A nearly daily update of energy-related news:

  • Customers in Texas are seeing the lowest average cost for solar energy (on a per-watt basis) according to EnergySage. While the national average is $3.69 per watt, the price in Texas is $3.21 per watt. However, there is a nine-year payback period in Texas which is higher than the national average of eight years.
  • In order to conserve electricity, Venezuela is switching time zones and shifting its time forward by 30 minutes to save power. This is in addition to government workers being given a day off  each week and the announcement of a public sector holiday being added just before the country’s Independence Declaration Day that will extend the time workers spend outside of the office. The country is facing low water levels in its 18 hydroelectric dams, the source of the country’s electricity.
POV: Power Breakfast

Power Breakfast for Apr. 14, 2016

Wind, natural gas and solar made up 97 percent of all new electric generation capacity; Solar provided the U.K. with more power than coal; Energy storage set to rise


POV: Power Breakfast

A nearly daily update of energy-related news:

  • The EIA reports that wind, natural gas and solar made up 97 percent of all new electric generation capacity in 2015, accounting for 41 percent, 30 percent and 26 percent of total additions (respectively). The state of Texas added the most wind capacity at 42 percent of total U.S. wind additions. In 2015, California added more than 1,000 MW of utility-scale solar and 1,000 MW of distributed solar PV capacity. This accounted for 42 percent of overall solar additions.
  • Last weekend, solar power provided the U.K.  with more power than coal-fired power stations for 24 hours.
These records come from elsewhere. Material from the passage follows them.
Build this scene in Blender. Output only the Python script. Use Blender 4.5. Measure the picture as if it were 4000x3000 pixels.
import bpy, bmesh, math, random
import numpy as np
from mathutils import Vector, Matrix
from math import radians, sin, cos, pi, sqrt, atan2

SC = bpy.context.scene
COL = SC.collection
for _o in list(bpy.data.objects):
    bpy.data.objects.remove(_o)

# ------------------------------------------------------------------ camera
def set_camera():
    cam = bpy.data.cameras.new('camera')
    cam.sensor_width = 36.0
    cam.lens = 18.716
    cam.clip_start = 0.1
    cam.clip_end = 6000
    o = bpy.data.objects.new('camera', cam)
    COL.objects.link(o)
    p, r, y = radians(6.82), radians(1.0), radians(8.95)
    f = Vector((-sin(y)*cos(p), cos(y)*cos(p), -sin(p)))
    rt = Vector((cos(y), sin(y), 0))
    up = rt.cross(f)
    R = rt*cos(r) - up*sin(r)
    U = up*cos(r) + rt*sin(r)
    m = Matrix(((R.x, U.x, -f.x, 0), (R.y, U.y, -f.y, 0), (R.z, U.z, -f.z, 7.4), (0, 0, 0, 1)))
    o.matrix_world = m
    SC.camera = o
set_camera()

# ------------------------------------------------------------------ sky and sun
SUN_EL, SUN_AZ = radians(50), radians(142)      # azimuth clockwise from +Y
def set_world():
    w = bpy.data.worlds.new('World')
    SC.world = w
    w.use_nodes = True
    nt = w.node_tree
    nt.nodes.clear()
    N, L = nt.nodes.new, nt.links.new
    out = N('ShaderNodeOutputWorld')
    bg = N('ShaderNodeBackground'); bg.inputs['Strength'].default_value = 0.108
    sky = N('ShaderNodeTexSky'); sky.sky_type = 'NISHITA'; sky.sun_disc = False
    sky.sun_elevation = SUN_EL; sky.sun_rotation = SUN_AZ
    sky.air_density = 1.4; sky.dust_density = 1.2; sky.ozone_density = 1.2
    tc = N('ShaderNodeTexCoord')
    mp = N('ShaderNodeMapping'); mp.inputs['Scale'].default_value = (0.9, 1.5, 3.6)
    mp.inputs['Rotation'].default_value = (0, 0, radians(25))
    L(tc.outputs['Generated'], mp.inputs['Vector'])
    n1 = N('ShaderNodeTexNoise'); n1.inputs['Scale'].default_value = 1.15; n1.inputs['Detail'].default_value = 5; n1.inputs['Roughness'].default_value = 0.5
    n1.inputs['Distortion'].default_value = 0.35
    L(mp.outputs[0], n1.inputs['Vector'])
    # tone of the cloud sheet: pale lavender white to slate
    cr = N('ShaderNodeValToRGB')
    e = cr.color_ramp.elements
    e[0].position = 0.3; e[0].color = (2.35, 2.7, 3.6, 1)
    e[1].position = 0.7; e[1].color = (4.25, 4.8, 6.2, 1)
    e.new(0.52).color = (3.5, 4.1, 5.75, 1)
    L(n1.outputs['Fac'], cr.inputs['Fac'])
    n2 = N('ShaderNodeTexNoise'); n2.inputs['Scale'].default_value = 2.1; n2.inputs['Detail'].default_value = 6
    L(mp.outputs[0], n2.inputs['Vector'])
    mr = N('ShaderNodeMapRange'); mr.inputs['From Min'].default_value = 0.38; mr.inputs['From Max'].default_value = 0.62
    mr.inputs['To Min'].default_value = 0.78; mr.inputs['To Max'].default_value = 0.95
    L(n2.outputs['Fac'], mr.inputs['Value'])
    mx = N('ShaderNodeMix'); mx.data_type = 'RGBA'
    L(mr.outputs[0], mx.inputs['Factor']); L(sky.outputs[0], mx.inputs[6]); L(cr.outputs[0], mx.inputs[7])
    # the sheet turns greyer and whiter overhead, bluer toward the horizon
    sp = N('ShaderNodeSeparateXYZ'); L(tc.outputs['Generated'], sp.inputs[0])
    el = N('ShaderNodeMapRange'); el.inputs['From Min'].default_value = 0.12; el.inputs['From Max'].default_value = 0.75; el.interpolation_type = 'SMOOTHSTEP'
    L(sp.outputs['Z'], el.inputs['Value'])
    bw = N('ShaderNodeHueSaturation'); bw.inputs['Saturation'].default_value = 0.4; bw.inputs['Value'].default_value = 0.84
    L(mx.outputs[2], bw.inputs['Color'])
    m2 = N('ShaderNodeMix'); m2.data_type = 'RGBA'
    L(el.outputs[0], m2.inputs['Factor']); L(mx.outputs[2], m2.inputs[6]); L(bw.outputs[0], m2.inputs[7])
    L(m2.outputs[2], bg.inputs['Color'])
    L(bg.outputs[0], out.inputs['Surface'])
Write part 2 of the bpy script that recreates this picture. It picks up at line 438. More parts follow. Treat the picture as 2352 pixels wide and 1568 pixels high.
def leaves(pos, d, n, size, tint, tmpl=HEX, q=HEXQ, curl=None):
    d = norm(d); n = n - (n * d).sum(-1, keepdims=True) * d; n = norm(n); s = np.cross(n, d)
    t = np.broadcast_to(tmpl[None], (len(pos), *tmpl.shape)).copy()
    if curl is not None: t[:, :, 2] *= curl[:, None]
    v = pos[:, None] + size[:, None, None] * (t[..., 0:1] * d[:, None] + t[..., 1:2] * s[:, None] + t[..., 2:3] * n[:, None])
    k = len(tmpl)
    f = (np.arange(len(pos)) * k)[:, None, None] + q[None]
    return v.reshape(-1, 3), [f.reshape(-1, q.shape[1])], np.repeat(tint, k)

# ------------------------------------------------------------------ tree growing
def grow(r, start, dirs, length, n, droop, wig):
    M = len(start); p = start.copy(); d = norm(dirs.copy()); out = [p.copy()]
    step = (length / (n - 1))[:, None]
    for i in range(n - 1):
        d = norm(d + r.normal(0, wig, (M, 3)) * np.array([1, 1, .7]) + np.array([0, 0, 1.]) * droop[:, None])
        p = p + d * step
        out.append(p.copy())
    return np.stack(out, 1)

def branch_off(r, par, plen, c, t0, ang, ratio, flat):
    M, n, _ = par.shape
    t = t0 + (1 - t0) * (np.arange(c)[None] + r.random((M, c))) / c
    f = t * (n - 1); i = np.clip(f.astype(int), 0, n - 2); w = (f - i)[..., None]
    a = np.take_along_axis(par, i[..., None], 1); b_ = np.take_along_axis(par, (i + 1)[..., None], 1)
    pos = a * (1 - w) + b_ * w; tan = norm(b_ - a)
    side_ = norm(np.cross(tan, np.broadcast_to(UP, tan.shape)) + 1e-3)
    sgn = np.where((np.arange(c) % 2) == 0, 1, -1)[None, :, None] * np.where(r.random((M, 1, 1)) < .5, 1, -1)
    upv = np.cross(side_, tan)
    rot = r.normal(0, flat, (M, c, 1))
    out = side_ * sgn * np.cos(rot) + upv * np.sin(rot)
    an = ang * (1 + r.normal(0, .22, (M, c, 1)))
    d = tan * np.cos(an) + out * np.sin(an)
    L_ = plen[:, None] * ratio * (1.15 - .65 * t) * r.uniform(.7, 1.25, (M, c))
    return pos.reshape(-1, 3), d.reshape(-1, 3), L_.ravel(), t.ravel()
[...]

The National Grid showed that 29 GWh of solar power was generated last Saturday versus 21 GWh of power from coal.
  • A study the research group EuPD found that only 34 percent of PV installers offer energy storage solutions to their customers.  However, 26 percent of the installers that currently do not offer solutions hope to begin in 2016. Additionally, 38 percent of the installers that do not offer solutions say that current battery prices prevent them from offering this service.